I at once ceased to regard the owners and my own fault,—if fault there was any in the matter,—and attended to the phenomenon before me, determined to make the most of it. To be sure, I felt a little ashamed when I reflected on what a trivial occasion this had happened, that at the time I was no better employed than my townsmen.
You must burn against the wind always, and burn slowly. When the fire breaks over the hoed line, a little system and perseverance will accomplish more toward quelling it than any man would believe. When a fire breaks out in the woods, and a man fights it too near and on the side, in the heat of the moment, without the systematic coöperation of others, he is disposed to think it a desperate case, and that this relentless fiend will run through the forest till it is glutted with food; but let the company rest from their labors a moment, and then proceed more deliberately and systematically, giving the fire a wider berth, and the company will be astonished to find how soon and easily they will subdue it.
The woods themselves furnish one of the best weapons with which to contend with the fires that destroy them,—a pitch pine bough. It is the best instrument to thrash it with. There are few men who do not love better to give advice than to give assistance.
However large the fire, let a few men go to work deliberately but perseveringly to rake away the leaves and hoe off the surface of the ground at a convenient distance from the fire, while others follow with pine boughs to thrash it with when it reaches the line, and they will finally get round it and subdue it, and will be astonished at their own success.
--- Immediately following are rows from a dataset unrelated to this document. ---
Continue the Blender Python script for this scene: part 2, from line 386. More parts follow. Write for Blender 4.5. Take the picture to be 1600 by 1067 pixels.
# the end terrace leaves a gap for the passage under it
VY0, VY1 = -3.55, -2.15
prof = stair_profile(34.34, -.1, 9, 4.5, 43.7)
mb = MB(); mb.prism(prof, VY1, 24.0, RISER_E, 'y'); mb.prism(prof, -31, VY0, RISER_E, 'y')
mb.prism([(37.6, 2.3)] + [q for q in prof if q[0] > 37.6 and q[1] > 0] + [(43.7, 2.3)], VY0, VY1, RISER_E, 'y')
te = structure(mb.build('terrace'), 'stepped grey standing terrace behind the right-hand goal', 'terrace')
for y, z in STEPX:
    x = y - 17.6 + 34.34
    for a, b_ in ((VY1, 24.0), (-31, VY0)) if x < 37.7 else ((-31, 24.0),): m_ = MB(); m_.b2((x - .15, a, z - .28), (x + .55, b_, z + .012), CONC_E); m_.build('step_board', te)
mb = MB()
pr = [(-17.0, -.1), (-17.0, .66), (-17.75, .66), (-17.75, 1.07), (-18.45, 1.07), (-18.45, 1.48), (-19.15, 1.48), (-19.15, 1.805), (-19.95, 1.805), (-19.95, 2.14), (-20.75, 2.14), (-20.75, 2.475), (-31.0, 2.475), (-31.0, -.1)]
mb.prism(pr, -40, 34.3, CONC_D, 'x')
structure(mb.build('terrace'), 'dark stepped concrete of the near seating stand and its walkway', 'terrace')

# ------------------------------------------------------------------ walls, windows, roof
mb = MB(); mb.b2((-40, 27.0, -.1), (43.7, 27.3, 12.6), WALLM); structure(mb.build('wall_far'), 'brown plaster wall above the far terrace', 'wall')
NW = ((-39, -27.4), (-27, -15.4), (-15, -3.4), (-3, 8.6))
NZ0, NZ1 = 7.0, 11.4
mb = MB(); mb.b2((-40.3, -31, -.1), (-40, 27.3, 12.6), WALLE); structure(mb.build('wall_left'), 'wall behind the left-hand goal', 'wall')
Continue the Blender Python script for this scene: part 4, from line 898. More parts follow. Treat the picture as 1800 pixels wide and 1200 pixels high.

As I was fighting the fire to-day, in the midst of the roaring and crackling,—for the fire seems to snort like a wild horse,—I heard from time to time the dying strain, the last sigh, the fine, clear, shrill scream of agony, as it were, of the trees breathing their last, probably the heated air or the steam escaping from some chink. At first I thought it was some bird, or a dying squirrel’s note of anguish, or steam escaping from the tree. You sometimes hear it on a small scale in the log on the hearth.